- [Exercise brief]: Retype the listing below line for line, but only from the line with "Write a Blender" down to the line with "sun.location = (40, 20, 60)", inclusive. Pictures stay out.

- [Data rows]:
+++

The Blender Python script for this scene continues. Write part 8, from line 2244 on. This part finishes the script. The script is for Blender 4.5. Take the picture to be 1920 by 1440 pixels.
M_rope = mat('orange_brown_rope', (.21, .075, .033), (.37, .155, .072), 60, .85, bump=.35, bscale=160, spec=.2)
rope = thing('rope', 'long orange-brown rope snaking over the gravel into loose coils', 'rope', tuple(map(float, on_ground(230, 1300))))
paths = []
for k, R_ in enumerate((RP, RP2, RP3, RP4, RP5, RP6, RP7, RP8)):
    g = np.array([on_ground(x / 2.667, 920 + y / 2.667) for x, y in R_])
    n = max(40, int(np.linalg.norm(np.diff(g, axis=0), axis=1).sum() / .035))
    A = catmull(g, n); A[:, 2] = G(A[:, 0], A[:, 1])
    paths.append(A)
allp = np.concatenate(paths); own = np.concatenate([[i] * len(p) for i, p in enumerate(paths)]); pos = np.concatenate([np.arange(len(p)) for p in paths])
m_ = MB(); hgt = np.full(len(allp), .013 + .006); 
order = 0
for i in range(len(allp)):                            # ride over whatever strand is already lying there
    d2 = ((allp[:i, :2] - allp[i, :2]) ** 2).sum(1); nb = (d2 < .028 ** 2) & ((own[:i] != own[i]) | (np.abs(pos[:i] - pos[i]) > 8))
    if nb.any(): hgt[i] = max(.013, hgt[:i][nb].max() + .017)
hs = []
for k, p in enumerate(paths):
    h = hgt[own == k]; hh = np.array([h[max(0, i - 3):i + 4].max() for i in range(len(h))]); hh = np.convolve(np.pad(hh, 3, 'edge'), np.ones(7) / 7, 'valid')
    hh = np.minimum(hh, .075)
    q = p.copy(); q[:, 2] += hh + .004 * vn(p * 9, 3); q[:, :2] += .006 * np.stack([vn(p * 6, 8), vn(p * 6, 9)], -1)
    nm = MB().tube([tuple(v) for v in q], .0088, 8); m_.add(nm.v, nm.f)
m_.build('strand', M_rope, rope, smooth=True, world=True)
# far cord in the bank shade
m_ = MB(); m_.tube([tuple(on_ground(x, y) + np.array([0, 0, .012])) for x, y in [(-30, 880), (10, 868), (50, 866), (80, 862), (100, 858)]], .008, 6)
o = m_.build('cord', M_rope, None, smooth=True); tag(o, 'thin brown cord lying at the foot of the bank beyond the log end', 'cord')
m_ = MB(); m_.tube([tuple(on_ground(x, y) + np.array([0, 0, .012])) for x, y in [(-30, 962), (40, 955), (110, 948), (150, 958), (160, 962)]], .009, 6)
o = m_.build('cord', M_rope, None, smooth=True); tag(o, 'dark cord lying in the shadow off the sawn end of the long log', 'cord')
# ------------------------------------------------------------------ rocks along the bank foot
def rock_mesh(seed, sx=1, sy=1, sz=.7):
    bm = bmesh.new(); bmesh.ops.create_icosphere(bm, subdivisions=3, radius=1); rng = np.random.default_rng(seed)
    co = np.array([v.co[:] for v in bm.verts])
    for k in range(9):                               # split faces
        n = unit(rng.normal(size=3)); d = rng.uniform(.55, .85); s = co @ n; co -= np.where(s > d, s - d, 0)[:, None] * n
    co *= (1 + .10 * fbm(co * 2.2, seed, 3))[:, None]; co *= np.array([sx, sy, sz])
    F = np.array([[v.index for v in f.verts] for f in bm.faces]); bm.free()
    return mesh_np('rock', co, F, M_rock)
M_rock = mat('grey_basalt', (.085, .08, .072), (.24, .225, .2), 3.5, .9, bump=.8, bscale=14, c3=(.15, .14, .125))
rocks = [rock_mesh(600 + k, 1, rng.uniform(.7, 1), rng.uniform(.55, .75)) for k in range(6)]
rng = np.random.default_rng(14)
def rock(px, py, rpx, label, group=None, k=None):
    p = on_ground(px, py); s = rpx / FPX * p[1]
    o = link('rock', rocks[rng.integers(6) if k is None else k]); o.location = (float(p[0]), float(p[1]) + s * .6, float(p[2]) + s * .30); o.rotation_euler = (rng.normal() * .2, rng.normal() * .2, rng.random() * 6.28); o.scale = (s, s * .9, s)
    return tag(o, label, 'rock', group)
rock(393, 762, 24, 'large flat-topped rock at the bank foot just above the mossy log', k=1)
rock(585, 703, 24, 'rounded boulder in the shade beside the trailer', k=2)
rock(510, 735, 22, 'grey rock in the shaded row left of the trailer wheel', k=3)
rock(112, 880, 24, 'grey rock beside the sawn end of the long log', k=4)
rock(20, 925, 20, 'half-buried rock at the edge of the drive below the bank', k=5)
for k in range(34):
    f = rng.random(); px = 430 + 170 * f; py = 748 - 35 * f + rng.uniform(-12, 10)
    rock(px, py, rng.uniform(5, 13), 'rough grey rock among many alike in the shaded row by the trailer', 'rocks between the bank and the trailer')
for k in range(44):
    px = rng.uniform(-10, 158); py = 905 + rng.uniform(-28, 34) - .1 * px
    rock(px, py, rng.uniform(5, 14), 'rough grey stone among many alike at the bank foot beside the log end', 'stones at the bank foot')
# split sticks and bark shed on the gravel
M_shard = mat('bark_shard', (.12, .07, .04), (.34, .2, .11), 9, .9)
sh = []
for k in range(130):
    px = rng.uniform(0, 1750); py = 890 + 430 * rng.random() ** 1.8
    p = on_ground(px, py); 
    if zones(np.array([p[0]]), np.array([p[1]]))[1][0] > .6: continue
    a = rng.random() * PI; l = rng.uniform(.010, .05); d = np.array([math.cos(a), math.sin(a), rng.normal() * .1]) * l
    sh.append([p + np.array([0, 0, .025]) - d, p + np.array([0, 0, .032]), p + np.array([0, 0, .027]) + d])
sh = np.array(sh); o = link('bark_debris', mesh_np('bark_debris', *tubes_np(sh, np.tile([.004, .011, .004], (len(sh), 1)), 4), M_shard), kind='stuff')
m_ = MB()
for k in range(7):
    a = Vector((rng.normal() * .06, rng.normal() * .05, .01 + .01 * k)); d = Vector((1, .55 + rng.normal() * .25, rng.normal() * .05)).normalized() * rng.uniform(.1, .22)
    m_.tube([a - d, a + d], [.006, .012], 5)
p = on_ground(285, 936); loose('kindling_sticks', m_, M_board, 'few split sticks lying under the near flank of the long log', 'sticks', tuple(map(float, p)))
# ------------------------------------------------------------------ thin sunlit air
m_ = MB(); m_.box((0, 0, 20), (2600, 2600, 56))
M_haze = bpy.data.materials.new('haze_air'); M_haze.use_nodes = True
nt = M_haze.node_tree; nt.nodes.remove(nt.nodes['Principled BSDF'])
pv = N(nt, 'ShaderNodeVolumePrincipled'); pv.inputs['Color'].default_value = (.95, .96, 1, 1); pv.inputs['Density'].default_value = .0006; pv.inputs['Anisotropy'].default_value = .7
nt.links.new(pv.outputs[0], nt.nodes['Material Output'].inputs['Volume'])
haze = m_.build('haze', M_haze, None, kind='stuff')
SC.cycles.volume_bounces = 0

+++

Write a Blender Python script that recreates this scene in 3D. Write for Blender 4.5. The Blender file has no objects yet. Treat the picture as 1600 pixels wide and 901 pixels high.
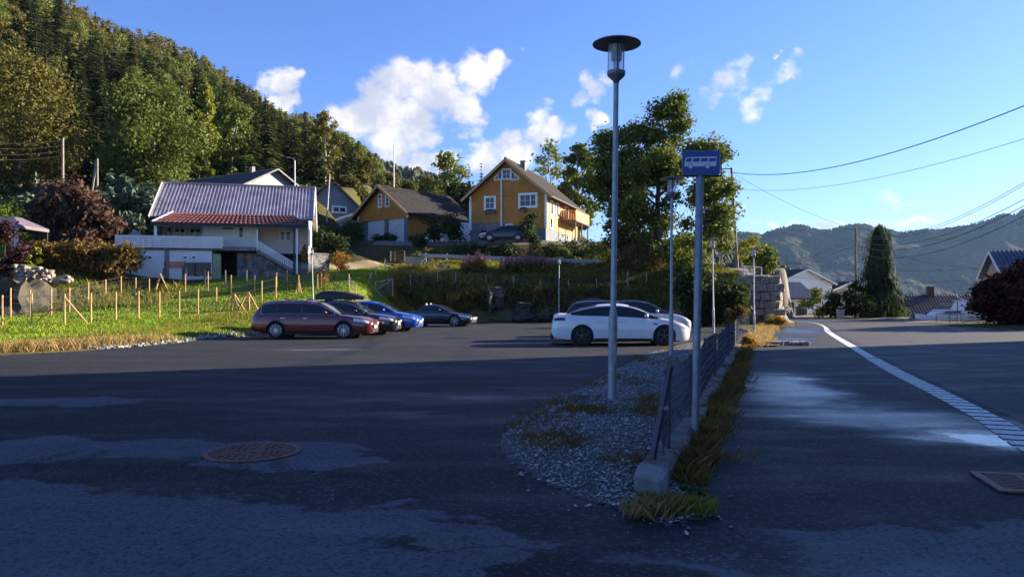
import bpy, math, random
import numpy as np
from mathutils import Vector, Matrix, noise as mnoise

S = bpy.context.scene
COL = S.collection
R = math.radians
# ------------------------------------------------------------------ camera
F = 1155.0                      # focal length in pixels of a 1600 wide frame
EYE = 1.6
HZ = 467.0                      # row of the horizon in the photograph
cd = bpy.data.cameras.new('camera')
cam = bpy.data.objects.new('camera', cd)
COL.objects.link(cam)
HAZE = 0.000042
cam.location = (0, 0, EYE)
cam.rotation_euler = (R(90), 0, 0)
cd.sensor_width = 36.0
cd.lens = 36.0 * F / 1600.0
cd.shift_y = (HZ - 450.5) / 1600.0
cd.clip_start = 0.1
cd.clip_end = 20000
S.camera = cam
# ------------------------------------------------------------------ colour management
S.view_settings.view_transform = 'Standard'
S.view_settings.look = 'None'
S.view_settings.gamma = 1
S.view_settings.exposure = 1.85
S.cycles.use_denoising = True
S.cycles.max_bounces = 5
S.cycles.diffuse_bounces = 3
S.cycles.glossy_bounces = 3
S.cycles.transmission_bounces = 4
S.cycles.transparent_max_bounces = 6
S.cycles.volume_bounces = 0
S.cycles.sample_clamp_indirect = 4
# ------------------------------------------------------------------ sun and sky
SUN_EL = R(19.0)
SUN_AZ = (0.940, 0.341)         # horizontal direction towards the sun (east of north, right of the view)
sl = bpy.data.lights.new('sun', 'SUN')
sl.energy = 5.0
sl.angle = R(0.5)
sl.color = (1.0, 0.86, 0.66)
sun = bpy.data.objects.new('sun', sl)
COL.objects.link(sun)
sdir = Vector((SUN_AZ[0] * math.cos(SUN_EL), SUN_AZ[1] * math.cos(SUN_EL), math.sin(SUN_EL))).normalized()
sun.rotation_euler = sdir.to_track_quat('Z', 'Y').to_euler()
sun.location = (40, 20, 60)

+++

- [Response]:
Write a Blender Python script that recreates this scene in 3D. Write for Blender 4.5. The Blender file has no objects yet. Treat the picture as 1600 pixels wide and 901 pixels high.
import bpy, math, random
import numpy as np
from mathutils import Vector, Matrix, noise as mnoise

S = bpy.context.scene
COL = S.collection
R = math.radians
# ------------------------------------------------------------------ camera
F = 1155.0                      # focal length in pixels of a 1600 wide frame
EYE = 1.6
HZ = 467.0                      # row of the horizon in the photograph
cd = bpy.data.cameras.new('camera')
cam = bpy.data.objects.new('camera', cd)
COL.objects.link(cam)
HAZE = 0.000042
cam.location = (0, 0, EYE)
cam.rotation_euler = (R(90), 0, 0)
cd.sensor_width = 36.0
cd.lens = 36.0 * F / 1600.0
cd.shift_y = (HZ - 450.5) / 1600.0
cd.clip_start = 0.1
cd.clip_end = 20000
S.camera = cam
# ------------------------------------------------------------------ colour management
S.view_settings.view_transform = 'Standard'
S.view_settings.look = 'None'
S.view_settings.gamma = 1
S.view_settings.exposure = 1.85
S.cycles.use_denoising = True
S.cycles.max_bounces = 5
S.cycles.diffuse_bounces = 3
S.cycles.glossy_bounces = 3
S.cycles.transmission_bounces = 4
S.cycles.transparent_max_bounces = 6
S.cycles.volume_bounces = 0
S.cycles.sample_clamp_indirect = 4
# ------------------------------------------------------------------ sun and sky
SUN_EL = R(19.0)
SUN_AZ = (0.940, 0.341)         # horizontal direction towards the sun (east of north, right of the view)
sl = bpy.data.lights.new('sun', 'SUN')
sl.energy = 5.0
sl.angle = R(0.5)
sl.color = (1.0, 0.86, 0.66)
sun = bpy.data.objects.new('sun', sl)
COL.objects.link(sun)
sdir = Vector((SUN_AZ[0] * math.cos(SUN_EL), SUN_AZ[1] * math.cos(SUN_EL), math.sin(SUN_EL))).normalized()
sun.rotation_euler = sdir.to_track_quat('Z', 'Y').to_euler()
sun.location = (40, 20, 60)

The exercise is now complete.